→ **Dataset extract**:
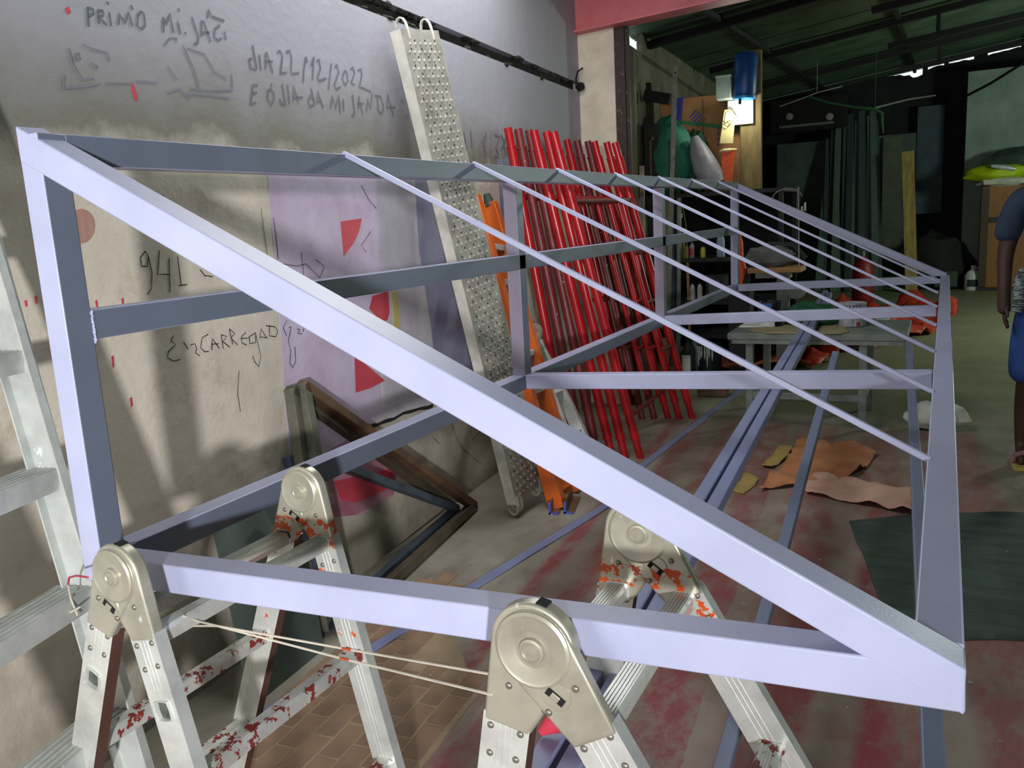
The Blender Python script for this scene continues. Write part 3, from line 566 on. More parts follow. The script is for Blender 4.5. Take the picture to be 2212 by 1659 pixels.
def folding_ladder(x0, z0, yf, yr, sl, sr, label, front, rear_splash, rung_z, K=1.0):
    root = thing('folding_ladder', label, 'ladder', (x0, (yf+yr)/2, 0))
    WDT, TH = 0.066*K, 0.027
    for yi, y in enumerate((yf, yr)):
        near = yi == 0
        rail_m = M_ALU if near else rear_splash
        hm = M_ZINC if near else M_ZINC_OR
        dirs = []
        for side, sl_ in ((-1, sl), (1, sr)):
            d = Vector((side*sl_, 0, -1)).normalized()
            a0 = Vector((x0 + side*0.030*K, y, z0-0.030))
            top = a0 + d*0.079*K; bot = a0 + d*(a0.z/abs(d.z))
            mb, dd, ss = rail_mesh(top, bot, WDT, TH, (0.128 if side == -1 else 0.146, 0.034) if near else None)
            ro = mb.build('rail', [rail_m, M_BROWNSIDE if side == -1 else M_GREY_ALU], root, bevel=0.0015)
            if near:
                hb_ = 0.128 if side == -1 else 0.146; c_ = top + dd*hb_ + Vector((0, -TH/2+0.004, 0)); MB().box(c_, (0.036, 0.036, 0.001), (ss, dd, Vector((0, 1, 0)))).build('stamped_hole', M_STAMP, ro)
            for b_, a_ in ((0.016, -0.021*K), (0.020, 0.021*K), (0.060, -0.019*K), (0.066, 0.018*K)): rivet(top + dd*b_ + ss*a_ + Vector((0, -TH/2, 0)), ro)
            # hinge arm
            isfront = side == front
            off = -0.011 if isfront else -0.001
            r = (0.052 if isfront else 0.057)*K
            c2 = (0.0, 0.0) if isfront else (side*0.003, 0.002)
            e = a0 + d*0.092*K - Vector((x0, y, z0)); nn = Vector((-d.z, 0, d.x))
            pts = disc(c2[0], c2[1], r, 36) + [((e+nn*q).x, (e+nn*q).z) for q in (-WDT/2+0.001, WDT/2-0.001)]
            pts = hull(pts)
            hb = MB().prism(pts, (x0, y+off+0.013, z0), (1, 0, 0), (0, 0, 1), (0, -1, 0), 0.026 if not isfront else 0.020)
            ha = hb.build('hinge_arm', hm, root, bevel=0.005, seg=3)
            if isfront:
                yy = y+off+0.013-0.020
                hp = MB()
                hp.lathe((x0, yy, z0), (0, -1, 0), [(a_*K, b_) for a_, b_ in ((0.050, -0.001), (0.050, 0.0022), (0.046, 0.0046), (0.042, 0.0030), (0.030, 0.0030), (0.021, -0.0012), (0.0175, -0.0012), (0.0160, 0.0056), (0.0130, 0.0064), (0.0112, 0.0044), (0.0100, 0.0044), (0.0092, 0.0062), (0.0, 0.0068))], 40)
                hp.build('pivot_disc', hm, ha)
                lc = Vector((x0, yy, z0)) + d*0.062*K - nn*side*0.004
                lp = MB().lathe(lc + Vector((0, 0.0008, 0)), (0, -1, 0), [(0.024, 0), (0.022, 0.0022), (0.015, 0.0026)], 24); lp.build('latch_boss', hm, ha)
                ang = (Vector((0.8*1, 0, -0.55))).normalized()
                lt = MB().box(lc + Vector((0, -0.0022, 0)), (0.030, 0.012, 0.0022), (ang, ang.cross(Vector((0, 1, 0))), Vector((0, 1, 0)))); lt.build('latch_slot', M_HOLE, ha)
                lt = MB().box(lc + Vector((0.000, -0.0036, 0.0)), (0.014, 0.010, 0.003), (ang, ang.cross(Vector((0, 1, 0))), Vector((0, 1, 0)))); lt.build('latch_pin', M_ZINC, ha, bevel=0.001)
            for along, across in ((0.062*K, 0.027*K), (0.077*K, -0.025*K)):
                c = Vector((x0, y+off+0.013-(0.020 if isfront else 0.026), z0)) + d*along + nn*across*side
                rivet(c, ha)
        # stop tab on top of the hinge
        MB().box((x0+0.012, y, z0+0.056*K), (0.016, 0.02, 0.006), (Vector((1, 0, -0.25)), Vector((0, 1, 0)), Vector((.25, 0, 1)))).build('stop_tab', M_HOLE, root)
    for side, sl_ in ((-1, sl), (1, sr)):
        d = Vector((side*sl_, 0, -1)).normalized(); a0 = Vector((x0 + side*0.030, 0, z0-0.030)); nn = Vector((-d.z, 0, d.x))
        for z in rung_z:
            c = a0 + d*((a0.z-z)/abs(d.z))
            p0 = Vector((c.x, yf+0.006, z)); p1 = Vector((c.x, yr-0.006, z))
            mb = MB()
            prof = [(-0.021, -0.013), (-0.015, -0.017), (0.015, -0.017), (0.021, -0.013), (0.021, 0.008), (0.016, 0.014), (-0.016, 0.014), (-0.021, 0.008)]
            mb.prism(prof, p0, (1, 0, 0), (0, 0, 1), (0, 1, 0), (p1-p0).length)
            for a in (-0.012, -0.006, 0, 0.006, 0.012): mb.beam(p0 + Vector((a, 0, 0.0145)), p1 + Vector((a, 0, 0.0145)), 0.002, 0.002)
            for pp, s_ in ((p0, 1), (p1, -1)): mb.prism([(x*1.18, y*1.18) for x, y in prof], pp + Vector((0, s_*0.006, 0)), (1, 0, 0), (0, 0, 1), (0, s_, 0), 0.006)
            mb.build('rung', M_ALU if z > 0.6 else M_RUNG, root)
        for y in (yf, yr):
            b = a0 + d*(a0.z/abs(d.z)); b.y = y
            MB().beam(b - d*0.05, b, 0.074, 0.036, (0, 1, 0)).build('foot', M_DARK, root, bevel=0.004)
    return root
folding_ladder(0.200, 0.864, -0.118, 0.388, 0.385, 0.228, 'aluminium folding ladder under the upright corner of the frame, orange bands on its far leg', -1, M_ALU_OR, (0.745, 0.475, 0.205))
folding_ladder(1.022, 0.864, -0.098, 0.372, 0.175, 0.590, 'aluminium folding ladder under the pointed lower corner of the frame, biggest hinge in view', 1, M_ALU_OR2, (0.745, 0.475, 0.205), 1.14)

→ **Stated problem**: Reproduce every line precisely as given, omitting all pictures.

→ **Answer for the task**:
The Blender Python script for this scene continues. Write part 3, from line 566 on. More parts follow. The script is for Blender 4.5. Take the picture to be 2212 by 1659 pixels.
def folding_ladder(x0, z0, yf, yr, sl, sr, label, front, rear_splash, rung_z, K=1.0):
    root = thing('folding_ladder', label, 'ladder', (x0, (yf+yr)/2, 0))
    WDT, TH = 0.066*K, 0.027
    for yi, y in enumerate((yf, yr)):
        near = yi == 0
        rail_m = M_ALU if near else rear_splash
        hm = M_ZINC if near else M_ZINC_OR
        dirs = []
        for side, sl_ in ((-1, sl), (1, sr)):
            d = Vector((side*sl_, 0, -1)).normalized()
            a0 = Vector((x0 + side*0.030*K, y, z0-0.030))
            top = a0 + d*0.079*K; bot = a0 + d*(a0.z/abs(d.z))
            mb, dd, ss = rail_mesh(top, bot, WDT, TH, (0.128 if side == -1 else 0.146, 0.034) if near else None)
            ro = mb.build('rail', [rail_m, M_BROWNSIDE if side == -1 else M_GREY_ALU], root, bevel=0.0015)
            if near:
                hb_ = 0.128 if side == -1 else 0.146; c_ = top + dd*hb_ + Vector((0, -TH/2+0.004, 0)); MB().box(c_, (0.036, 0.036, 0.001), (ss, dd, Vector((0, 1, 0)))).build('stamped_hole', M_STAMP, ro)
            for b_, a_ in ((0.016, -0.021*K), (0.020, 0.021*K), (0.060, -0.019*K), (0.066, 0.018*K)): rivet(top + dd*b_ + ss*a_ + Vector((0, -TH/2, 0)), ro)
            # hinge arm
            isfront = side == front
            off = -0.011 if isfront else -0.001
            r = (0.052 if isfront else 0.057)*K
            c2 = (0.0, 0.0) if isfront else (side*0.003, 0.002)
            e = a0 + d*0.092*K - Vector((x0, y, z0)); nn = Vector((-d.z, 0, d.x))
            pts = disc(c2[0], c2[1], r, 36) + [((e+nn*q).x, (e+nn*q).z) for q in (-WDT/2+0.001, WDT/2-0.001)]
            pts = hull(pts)
            hb = MB().prism(pts, (x0, y+off+0.013, z0), (1, 0, 0), (0, 0, 1), (0, -1, 0), 0.026 if not isfront else 0.020)
            ha = hb.build('hinge_arm', hm, root, bevel=0.005, seg=3)
            if isfront:
                yy = y+off+0.013-0.020
                hp = MB()
                hp.lathe((x0, yy, z0), (0, -1, 0), [(a_*K, b_) for a_, b_ in ((0.050, -0.001), (0.050, 0.0022), (0.046, 0.0046), (0.042, 0.0030), (0.030, 0.0030), (0.021, -0.0012), (0.0175, -0.0012), (0.0160, 0.0056), (0.0130, 0.0064), (0.0112, 0.0044), (0.0100, 0.0044), (0.0092, 0.0062), (0.0, 0.0068))], 40)
                hp.build('pivot_disc', hm, ha)
                lc = Vector((x0, yy, z0)) + d*0.062*K - nn*side*0.004
                lp = MB().lathe(lc + Vector((0, 0.0008, 0)), (0, -1, 0), [(0.024, 0), (0.022, 0.0022), (0.015, 0.0026)], 24); lp.build('latch_boss', hm, ha)
                ang = (Vector((0.8*1, 0, -0.55))).normalized()
                lt = MB().box(lc + Vector((0, -0.0022, 0)), (0.030, 0.012, 0.0022), (ang, ang.cross(Vector((0, 1, 0))), Vector((0, 1, 0)))); lt.build('latch_slot', M_HOLE, ha)
                lt = MB().box(lc + Vector((0.000, -0.0036, 0.0)), (0.014, 0.010, 0.003), (ang, ang.cross(Vector((0, 1, 0))), Vector((0, 1, 0)))); lt.build('latch_pin', M_ZINC, ha, bevel=0.001)
            for along, across in ((0.062*K, 0.027*K), (0.077*K, -0.025*K)):
                c = Vector((x0, y+off+0.013-(0.020 if isfront else 0.026), z0)) + d*along + nn*across*side
                rivet(c, ha)
        # stop tab on top of the hinge
        MB().box((x0+0.012, y, z0+0.056*K), (0.016, 0.02, 0.006), (Vector((1, 0, -0.25)), Vector((0, 1, 0)), Vector((.25, 0, 1)))).build('stop_tab', M_HOLE, root)
    for side, sl_ in ((-1, sl), (1, sr)):
        d = Vector((side*sl_, 0, -1)).normalized(); a0 = Vector((x0 + side*0.030, 0, z0-0.030)); nn = Vector((-d.z, 0, d.x))
        for z in rung_z:
            c = a0 + d*((a0.z-z)/abs(d.z))
            p0 = Vector((c.x, yf+0.006, z)); p1 = Vector((c.x, yr-0.006, z))
            mb = MB()
            prof = [(-0.021, -0.013), (-0.015, -0.017), (0.015, -0.017), (0.021, -0.013), (0.021, 0.008), (0.016, 0.014), (-0.016, 0.014), (-0.021, 0.008)]
            mb.prism(prof, p0, (1, 0, 0), (0, 0, 1), (0, 1, 0), (p1-p0).length)
            for a in (-0.012, -0.006, 0, 0.006, 0.012): mb.beam(p0 + Vector((a, 0, 0.0145)), p1 + Vector((a, 0, 0.0145)), 0.002, 0.002)
            for pp, s_ in ((p0, 1), (p1, -1)): mb.prism([(x*1.18, y*1.18) for x, y in prof], pp + Vector((0, s_*0.006, 0)), (1, 0, 0), (0, 0, 1), (0, s_, 0), 0.006)
            mb.build('rung', M_ALU if z > 0.6 else M_RUNG, root)
        for y in (yf, yr):
            b = a0 + d*(a0.z/abs(d.z)); b.y = y
            MB().beam(b - d*0.05, b, 0.074, 0.036, (0, 1, 0)).build('foot', M_DARK, root, bevel=0.004)
    return root
folding_ladder(0.200, 0.864, -0.118, 0.388, 0.385, 0.228, 'aluminium folding ladder under the upright corner of the frame, orange bands on its far leg', -1, M_ALU_OR, (0.745, 0.475, 0.205))
folding_ladder(1.022, 0.864, -0.098, 0.372, 0.175, 0.590, 'aluminium folding ladder under the pointed lower corner of the frame, biggest hinge in view', 1, M_ALU_OR2, (0.745, 0.475, 0.205), 1.14)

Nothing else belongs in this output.